◆ RECORDS SUPPLIED
================
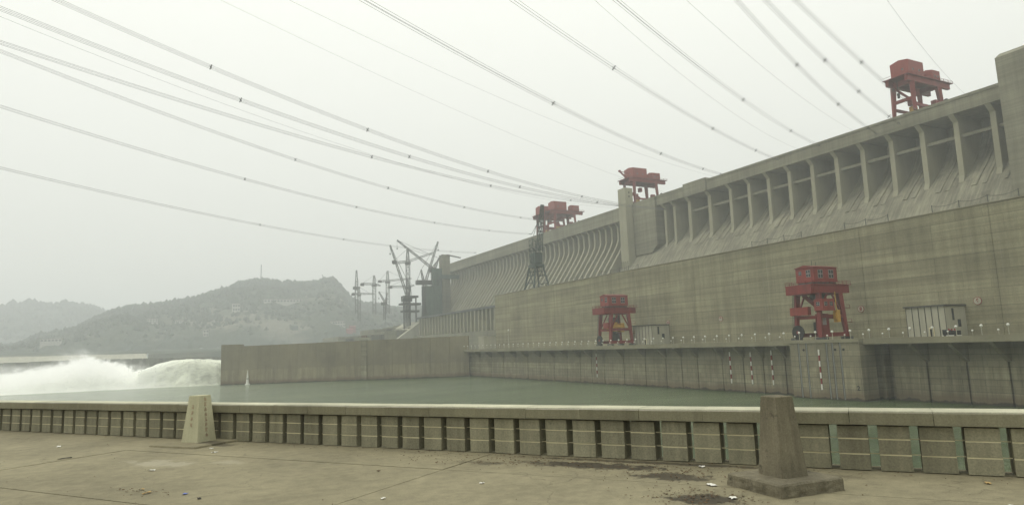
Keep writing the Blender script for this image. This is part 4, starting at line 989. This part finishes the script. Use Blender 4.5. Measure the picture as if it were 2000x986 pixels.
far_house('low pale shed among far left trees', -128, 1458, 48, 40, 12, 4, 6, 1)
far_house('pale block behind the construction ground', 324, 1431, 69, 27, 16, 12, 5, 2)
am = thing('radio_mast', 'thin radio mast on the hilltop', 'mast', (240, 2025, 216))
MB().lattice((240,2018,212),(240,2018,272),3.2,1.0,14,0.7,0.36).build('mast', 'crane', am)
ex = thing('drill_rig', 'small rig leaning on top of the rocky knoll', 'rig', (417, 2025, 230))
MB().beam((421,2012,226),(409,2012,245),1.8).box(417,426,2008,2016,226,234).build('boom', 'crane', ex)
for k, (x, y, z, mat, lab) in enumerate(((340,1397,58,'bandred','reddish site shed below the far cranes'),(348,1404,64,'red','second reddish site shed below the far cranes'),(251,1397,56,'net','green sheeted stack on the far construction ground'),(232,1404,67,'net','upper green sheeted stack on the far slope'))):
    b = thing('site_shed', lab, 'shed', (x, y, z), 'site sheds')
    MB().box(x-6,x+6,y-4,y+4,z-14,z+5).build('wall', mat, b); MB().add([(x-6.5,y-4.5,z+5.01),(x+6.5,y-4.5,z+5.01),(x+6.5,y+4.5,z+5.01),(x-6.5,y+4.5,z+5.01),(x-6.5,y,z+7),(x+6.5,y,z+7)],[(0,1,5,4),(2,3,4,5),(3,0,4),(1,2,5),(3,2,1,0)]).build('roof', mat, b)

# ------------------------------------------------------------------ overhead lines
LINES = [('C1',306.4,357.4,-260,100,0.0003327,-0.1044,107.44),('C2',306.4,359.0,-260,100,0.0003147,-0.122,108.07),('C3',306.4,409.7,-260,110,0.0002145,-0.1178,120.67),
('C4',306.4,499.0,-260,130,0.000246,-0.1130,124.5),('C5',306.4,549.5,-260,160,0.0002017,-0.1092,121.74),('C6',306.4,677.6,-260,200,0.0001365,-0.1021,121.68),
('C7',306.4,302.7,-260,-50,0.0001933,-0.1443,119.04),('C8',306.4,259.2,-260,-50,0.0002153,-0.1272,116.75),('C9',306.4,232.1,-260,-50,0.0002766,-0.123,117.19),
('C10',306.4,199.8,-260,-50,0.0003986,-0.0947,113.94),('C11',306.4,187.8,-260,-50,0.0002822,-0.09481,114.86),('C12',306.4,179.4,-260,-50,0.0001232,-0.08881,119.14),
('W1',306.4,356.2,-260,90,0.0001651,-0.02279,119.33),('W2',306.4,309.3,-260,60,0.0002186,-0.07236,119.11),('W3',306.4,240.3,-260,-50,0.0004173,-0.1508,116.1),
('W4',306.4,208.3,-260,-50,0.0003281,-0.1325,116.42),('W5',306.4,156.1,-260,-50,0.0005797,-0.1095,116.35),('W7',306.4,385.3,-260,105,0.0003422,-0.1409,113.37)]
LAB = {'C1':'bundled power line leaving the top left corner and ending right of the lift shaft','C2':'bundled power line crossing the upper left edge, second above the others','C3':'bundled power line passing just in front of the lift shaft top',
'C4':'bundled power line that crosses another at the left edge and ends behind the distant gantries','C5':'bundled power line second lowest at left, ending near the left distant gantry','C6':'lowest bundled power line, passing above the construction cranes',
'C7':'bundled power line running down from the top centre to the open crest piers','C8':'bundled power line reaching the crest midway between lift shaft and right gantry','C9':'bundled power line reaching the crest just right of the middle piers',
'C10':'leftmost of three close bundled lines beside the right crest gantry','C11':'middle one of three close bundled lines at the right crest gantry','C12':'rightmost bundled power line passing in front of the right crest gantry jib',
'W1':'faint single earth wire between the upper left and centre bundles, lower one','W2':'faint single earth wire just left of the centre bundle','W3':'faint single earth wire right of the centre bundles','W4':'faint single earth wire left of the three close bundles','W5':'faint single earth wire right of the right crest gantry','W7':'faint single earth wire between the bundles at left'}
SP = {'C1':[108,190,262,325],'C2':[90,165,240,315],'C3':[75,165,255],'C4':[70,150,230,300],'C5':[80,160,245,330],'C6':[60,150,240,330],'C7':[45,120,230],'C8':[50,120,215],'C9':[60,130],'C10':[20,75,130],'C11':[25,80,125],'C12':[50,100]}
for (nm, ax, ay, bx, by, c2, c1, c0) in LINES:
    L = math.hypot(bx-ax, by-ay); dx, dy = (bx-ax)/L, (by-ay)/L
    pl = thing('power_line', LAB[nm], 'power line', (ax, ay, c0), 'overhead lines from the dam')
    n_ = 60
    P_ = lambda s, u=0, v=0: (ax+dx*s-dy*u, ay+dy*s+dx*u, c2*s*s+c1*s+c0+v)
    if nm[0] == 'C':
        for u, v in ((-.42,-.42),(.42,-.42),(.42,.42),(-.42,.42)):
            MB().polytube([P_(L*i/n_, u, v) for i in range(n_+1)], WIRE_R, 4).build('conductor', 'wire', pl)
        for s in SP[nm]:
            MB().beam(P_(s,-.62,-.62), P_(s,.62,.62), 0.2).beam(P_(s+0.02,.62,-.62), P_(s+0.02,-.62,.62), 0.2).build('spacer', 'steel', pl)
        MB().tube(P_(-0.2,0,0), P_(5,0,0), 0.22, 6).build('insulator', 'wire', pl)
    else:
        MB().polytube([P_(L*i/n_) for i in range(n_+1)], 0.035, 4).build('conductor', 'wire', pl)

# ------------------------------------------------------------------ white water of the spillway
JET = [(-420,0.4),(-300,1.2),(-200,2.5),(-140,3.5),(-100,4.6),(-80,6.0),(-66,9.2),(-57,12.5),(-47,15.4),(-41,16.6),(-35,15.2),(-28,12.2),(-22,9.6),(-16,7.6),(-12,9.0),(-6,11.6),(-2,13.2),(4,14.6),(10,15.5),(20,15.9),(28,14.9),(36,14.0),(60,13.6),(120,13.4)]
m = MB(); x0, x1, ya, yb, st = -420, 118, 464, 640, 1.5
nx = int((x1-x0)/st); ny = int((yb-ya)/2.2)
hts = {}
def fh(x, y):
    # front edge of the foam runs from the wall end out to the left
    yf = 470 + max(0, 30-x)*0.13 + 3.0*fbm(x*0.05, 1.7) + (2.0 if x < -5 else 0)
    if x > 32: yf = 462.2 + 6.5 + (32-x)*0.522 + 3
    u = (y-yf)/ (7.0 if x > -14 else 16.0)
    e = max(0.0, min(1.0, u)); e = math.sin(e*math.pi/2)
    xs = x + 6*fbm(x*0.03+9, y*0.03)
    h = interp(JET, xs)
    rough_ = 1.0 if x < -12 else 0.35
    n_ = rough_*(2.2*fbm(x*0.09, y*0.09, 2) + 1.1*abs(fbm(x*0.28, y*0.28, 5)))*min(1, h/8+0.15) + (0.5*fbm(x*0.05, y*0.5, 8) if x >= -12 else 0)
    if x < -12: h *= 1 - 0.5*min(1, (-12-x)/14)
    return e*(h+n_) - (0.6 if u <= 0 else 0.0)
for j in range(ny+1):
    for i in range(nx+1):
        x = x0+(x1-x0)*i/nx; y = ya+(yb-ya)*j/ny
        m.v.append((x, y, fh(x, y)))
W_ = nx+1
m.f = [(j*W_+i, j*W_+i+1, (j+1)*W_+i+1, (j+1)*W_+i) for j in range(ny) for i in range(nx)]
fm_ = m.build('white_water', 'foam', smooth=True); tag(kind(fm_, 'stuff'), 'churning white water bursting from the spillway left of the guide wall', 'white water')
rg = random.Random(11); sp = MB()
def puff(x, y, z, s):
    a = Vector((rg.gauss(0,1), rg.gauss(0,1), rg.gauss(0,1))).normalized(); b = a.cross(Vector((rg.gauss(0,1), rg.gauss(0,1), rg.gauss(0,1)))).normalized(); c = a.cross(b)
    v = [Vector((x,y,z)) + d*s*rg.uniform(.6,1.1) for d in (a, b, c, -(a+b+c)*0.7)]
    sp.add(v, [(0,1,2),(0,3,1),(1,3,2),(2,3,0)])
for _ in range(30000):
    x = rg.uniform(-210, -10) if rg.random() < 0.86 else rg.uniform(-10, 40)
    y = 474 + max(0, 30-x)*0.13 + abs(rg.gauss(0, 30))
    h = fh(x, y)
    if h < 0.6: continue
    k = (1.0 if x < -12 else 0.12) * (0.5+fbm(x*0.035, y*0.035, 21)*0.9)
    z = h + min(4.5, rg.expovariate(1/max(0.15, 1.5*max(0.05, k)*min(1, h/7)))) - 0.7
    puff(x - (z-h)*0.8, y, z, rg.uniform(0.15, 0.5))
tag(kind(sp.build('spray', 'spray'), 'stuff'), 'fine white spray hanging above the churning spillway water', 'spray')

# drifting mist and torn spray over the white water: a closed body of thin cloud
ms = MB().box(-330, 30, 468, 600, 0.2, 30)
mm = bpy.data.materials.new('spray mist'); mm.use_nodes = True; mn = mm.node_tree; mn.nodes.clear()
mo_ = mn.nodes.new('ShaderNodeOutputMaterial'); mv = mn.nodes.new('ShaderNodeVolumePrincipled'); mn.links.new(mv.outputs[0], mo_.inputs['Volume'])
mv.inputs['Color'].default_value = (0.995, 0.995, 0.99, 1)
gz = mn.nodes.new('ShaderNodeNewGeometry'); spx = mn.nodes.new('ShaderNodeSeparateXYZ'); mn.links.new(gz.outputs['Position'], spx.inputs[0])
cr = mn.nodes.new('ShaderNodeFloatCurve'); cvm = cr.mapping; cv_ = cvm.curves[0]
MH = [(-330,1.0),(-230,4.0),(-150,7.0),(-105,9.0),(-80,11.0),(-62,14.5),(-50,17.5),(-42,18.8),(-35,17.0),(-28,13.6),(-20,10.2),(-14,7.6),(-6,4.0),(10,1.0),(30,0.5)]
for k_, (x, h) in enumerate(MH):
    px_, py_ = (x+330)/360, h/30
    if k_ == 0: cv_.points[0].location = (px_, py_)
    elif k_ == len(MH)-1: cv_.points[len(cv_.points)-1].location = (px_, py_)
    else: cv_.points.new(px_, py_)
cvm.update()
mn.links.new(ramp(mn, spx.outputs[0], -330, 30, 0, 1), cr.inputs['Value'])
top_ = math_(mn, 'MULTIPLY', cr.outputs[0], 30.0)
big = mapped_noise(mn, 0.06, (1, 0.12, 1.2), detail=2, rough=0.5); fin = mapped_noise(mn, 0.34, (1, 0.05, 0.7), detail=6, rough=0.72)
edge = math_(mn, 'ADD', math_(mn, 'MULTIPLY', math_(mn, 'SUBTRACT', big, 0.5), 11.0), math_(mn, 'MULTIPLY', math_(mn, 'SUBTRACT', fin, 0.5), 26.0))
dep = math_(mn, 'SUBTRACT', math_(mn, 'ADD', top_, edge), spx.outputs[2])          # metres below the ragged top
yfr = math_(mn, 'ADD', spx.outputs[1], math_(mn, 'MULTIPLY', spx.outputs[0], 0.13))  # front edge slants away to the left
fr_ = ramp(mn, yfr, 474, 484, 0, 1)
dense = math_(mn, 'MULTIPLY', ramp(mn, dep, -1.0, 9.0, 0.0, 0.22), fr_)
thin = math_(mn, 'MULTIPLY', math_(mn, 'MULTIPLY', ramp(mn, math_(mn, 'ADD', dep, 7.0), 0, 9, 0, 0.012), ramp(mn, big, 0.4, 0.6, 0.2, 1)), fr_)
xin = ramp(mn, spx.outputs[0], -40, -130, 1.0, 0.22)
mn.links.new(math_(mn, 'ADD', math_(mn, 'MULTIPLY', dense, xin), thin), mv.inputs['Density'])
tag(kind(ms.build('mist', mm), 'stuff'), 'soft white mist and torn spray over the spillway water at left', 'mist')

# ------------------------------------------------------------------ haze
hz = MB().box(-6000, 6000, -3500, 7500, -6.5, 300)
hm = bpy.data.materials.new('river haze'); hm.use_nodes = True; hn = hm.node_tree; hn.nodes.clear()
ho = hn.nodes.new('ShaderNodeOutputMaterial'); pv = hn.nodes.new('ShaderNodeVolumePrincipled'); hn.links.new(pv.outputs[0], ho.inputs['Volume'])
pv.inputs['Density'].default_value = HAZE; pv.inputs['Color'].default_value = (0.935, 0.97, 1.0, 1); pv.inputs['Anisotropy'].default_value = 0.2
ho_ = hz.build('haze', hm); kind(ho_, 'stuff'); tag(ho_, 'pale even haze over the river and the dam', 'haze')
================
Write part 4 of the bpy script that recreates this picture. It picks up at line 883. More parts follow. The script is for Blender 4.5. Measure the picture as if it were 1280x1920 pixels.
================
◆ PROBLEM REQUIREMENTS
Give again only the lines from the one bearing "Keep writing the" through the one bearing "MB().box(x-6,x+6,y-4,y+4,z-14,z+5).build('wall', mat, b);", exactly as they stand.

◆ RESULT OF THE TASK
Keep writing the Blender script for this image. This is part 4, starting at line 989. This part finishes the script. Use Blender 4.5. Measure the picture as if it were 2000x986 pixels.
far_house('low pale shed among far left trees', -128, 1458, 48, 40, 12, 4, 6, 1)
far_house('pale block behind the construction ground', 324, 1431, 69, 27, 16, 12, 5, 2)
am = thing('radio_mast', 'thin radio mast on the hilltop', 'mast', (240, 2025, 216))
MB().lattice((240,2018,212),(240,2018,272),3.2,1.0,14,0.7,0.36).build('mast', 'crane', am)
ex = thing('drill_rig', 'small rig leaning on top of the rocky knoll', 'rig', (417, 2025, 230))
MB().beam((421,2012,226),(409,2012,245),1.8).box(417,426,2008,2016,226,234).build('boom', 'crane', ex)
for k, (x, y, z, mat, lab) in enumerate(((340,1397,58,'bandred','reddish site shed below the far cranes'),(348,1404,64,'red','second reddish site shed below the far cranes'),(251,1397,56,'net','green sheeted stack on the far construction ground'),(232,1404,67,'net','upper green sheeted stack on the far slope'))):
    b = thing('site_shed', lab, 'shed', (x, y, z), 'site sheds')
    MB().box(x-6,x+6,y-4,y+4,z-14,z+5).build('wall', mat, b); MB().add([(x-6.5,y-4.5,z+5.01),(x+6.5,y-4.5,z+5.01),(x+6.5,y+4.5,z+5.01),(x-6.5,y+4.5,z+5.01),(x-6.5,y,z+7),(x+6.5,y,z+7)],[(0,1,5,4),(2,3,4,5),(3,0,4),(1,2,5),(3,2,1,0)]).build('roof', mat, b)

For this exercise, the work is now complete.